If you’re 16 or 17 in Virginia, you can marry if you have parental consent -- a girl under 16 can get married if she’s pregnant.
Now, Virginia looks set to change that. A bipartisan effort to address child marriage is now heading to the Governor’s desk.
A bill that’s passed both chambers of Virginia’s legislature would make 16 the absolute minimum age to marry. It would also make marriages of a 16 or 17-year-old legal only if the child is emancipated by a judge.
Delegate Jennifer McClellan, a Democrat from Richmond, says courts would have to carefully look at each situation.
“There are some findings they’d have to make, to make sure this is not against your will, there’s no history of abuse between the parties, it’s in the child’s best interest,” said McClellan.

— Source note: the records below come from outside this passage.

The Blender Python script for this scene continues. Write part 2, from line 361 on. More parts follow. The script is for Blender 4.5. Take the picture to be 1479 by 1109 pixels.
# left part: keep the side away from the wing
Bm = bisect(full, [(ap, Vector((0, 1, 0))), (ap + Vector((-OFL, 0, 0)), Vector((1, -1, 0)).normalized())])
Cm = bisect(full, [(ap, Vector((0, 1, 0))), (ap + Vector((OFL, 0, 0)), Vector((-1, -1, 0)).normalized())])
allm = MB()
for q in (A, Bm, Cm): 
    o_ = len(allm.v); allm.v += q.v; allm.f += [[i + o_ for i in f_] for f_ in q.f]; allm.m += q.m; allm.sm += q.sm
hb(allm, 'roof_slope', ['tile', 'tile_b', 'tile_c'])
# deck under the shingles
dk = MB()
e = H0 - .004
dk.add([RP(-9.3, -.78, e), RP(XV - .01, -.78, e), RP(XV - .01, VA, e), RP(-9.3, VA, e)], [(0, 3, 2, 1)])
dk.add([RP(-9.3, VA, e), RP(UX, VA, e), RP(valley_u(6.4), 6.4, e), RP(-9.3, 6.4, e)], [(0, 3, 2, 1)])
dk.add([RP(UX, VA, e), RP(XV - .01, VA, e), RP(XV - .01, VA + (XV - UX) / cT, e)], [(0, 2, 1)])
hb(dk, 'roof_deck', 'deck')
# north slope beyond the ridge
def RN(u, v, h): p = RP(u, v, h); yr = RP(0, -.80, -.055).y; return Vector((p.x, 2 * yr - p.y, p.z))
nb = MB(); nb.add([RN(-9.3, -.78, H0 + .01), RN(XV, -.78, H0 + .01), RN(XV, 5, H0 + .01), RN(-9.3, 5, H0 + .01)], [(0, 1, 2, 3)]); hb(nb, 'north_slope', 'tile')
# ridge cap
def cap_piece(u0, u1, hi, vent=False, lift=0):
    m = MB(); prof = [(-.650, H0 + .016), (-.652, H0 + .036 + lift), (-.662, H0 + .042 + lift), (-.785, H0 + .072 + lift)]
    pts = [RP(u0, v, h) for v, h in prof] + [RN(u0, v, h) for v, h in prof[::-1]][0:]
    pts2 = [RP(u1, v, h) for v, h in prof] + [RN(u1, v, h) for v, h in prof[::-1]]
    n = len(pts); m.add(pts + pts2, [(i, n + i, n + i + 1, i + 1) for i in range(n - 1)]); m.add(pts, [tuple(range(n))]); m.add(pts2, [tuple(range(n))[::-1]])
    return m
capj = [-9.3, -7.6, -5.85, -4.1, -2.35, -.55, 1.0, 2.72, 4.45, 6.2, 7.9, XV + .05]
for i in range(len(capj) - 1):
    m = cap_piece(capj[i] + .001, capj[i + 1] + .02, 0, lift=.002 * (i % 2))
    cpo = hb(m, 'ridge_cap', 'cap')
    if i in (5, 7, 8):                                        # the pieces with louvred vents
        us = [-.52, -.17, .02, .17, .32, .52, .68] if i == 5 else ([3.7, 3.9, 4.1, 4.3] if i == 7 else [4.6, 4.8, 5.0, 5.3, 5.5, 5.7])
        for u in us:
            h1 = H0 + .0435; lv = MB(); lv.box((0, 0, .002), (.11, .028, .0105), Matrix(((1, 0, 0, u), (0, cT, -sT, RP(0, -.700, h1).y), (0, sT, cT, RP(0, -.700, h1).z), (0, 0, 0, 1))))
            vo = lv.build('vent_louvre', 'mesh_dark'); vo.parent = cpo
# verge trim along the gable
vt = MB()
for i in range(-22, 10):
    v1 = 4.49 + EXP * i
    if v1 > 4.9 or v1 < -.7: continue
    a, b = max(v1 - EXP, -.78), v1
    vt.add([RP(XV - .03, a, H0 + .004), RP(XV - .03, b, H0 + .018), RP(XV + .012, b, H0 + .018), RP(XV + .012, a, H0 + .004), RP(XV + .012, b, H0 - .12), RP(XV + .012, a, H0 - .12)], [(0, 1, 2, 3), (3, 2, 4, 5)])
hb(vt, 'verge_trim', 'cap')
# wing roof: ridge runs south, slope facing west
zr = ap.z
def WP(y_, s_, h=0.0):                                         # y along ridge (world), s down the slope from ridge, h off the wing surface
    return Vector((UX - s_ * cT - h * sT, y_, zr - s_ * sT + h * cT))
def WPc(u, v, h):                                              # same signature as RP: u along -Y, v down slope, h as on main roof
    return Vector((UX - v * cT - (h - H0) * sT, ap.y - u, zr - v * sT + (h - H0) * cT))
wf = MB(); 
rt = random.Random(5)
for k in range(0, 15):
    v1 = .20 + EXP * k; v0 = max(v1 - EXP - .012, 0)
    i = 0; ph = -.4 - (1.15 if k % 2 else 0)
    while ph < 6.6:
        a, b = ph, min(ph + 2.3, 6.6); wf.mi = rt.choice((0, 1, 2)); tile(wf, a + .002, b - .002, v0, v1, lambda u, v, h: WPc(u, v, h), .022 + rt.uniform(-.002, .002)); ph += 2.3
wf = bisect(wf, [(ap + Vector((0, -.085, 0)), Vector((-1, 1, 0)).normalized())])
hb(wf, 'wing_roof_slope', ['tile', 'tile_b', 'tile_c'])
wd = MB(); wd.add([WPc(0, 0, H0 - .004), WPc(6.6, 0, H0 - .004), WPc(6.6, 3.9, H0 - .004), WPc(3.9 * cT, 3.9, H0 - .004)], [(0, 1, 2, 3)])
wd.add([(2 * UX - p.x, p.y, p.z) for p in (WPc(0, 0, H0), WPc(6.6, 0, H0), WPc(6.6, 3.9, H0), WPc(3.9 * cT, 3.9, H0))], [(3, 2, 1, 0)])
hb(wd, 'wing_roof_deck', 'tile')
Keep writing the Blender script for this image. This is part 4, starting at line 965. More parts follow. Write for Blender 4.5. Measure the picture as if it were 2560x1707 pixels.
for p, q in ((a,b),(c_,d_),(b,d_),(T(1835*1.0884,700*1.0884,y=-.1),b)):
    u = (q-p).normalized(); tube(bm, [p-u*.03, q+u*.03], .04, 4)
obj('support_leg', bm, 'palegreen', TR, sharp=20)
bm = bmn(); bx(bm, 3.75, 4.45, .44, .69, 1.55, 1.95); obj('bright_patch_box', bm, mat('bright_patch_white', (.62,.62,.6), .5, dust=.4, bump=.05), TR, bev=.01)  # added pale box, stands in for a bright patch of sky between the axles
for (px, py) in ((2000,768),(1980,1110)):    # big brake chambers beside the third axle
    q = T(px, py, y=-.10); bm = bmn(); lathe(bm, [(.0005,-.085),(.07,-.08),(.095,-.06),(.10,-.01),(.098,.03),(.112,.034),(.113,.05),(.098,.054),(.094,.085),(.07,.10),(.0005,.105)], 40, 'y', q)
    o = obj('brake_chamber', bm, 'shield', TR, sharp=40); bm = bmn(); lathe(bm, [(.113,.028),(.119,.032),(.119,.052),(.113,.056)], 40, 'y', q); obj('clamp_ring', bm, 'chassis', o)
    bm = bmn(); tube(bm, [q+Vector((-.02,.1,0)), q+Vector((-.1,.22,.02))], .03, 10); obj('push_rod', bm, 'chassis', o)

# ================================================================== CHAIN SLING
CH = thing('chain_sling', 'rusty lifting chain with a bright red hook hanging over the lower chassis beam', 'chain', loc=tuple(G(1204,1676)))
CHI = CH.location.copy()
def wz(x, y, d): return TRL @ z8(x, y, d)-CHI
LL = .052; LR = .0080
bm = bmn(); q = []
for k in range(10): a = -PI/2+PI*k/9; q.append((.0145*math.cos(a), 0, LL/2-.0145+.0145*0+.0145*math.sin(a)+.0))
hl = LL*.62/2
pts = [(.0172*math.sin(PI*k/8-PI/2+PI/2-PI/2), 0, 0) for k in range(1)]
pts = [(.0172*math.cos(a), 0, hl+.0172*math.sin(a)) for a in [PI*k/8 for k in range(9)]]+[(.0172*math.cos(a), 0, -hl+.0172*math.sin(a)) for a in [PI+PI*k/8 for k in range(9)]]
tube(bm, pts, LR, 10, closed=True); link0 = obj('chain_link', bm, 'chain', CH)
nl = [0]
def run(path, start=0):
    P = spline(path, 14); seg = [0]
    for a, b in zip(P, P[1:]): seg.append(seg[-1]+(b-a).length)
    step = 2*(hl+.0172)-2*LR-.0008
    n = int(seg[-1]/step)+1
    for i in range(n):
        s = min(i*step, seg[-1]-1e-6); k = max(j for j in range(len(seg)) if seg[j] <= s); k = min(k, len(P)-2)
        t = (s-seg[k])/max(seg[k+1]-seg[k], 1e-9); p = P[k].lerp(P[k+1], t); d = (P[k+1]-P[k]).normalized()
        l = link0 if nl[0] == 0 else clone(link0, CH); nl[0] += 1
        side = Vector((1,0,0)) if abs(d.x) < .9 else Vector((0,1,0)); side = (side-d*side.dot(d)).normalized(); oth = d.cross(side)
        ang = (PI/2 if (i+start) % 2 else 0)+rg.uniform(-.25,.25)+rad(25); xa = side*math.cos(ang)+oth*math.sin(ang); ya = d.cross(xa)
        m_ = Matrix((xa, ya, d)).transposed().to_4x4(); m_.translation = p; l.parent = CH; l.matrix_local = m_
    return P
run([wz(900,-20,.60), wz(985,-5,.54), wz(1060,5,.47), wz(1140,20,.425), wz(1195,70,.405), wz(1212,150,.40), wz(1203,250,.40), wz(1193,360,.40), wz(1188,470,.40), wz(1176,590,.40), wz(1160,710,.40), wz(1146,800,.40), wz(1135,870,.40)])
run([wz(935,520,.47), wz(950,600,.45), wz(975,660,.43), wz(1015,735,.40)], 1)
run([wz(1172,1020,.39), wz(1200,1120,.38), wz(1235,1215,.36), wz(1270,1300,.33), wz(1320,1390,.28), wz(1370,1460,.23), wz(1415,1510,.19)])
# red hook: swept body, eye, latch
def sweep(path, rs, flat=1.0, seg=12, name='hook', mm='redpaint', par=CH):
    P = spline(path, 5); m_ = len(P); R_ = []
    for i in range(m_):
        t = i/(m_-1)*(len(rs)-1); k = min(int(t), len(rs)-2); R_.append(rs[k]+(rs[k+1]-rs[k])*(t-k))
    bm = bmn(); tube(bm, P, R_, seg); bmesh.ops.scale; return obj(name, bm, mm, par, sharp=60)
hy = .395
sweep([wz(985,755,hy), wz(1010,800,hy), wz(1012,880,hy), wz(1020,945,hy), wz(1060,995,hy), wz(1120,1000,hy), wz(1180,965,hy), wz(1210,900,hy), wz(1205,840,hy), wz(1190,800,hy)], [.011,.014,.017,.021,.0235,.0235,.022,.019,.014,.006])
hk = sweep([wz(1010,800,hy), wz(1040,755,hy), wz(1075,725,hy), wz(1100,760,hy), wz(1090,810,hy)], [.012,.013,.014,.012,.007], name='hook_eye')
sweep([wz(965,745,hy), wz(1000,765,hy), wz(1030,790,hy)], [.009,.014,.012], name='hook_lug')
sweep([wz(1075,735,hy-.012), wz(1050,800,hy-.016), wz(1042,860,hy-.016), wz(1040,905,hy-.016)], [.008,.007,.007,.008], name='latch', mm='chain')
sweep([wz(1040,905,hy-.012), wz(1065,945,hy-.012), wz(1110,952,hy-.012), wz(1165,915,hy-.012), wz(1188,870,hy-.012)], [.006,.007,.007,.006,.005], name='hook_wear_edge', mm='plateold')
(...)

The bill also changes the law so teens who are married can access the adult rights of marriage -- like getting a protective order or filing for divorce.
“You know, we make sex with a child under 16 a crime, and so it aligns our marriage laws so that so you don’t have situations where young girls are really being married off into an abusive relationship,” said McClellan.
According to the Tahirih Justice Center, a non-profit legal advocacy group, between 2004 and 2013 more than 4,500 children were married in Virginia. In more than 90-percent of those marriages the minor was a girl -- and nearly one third of them married a man older than 21.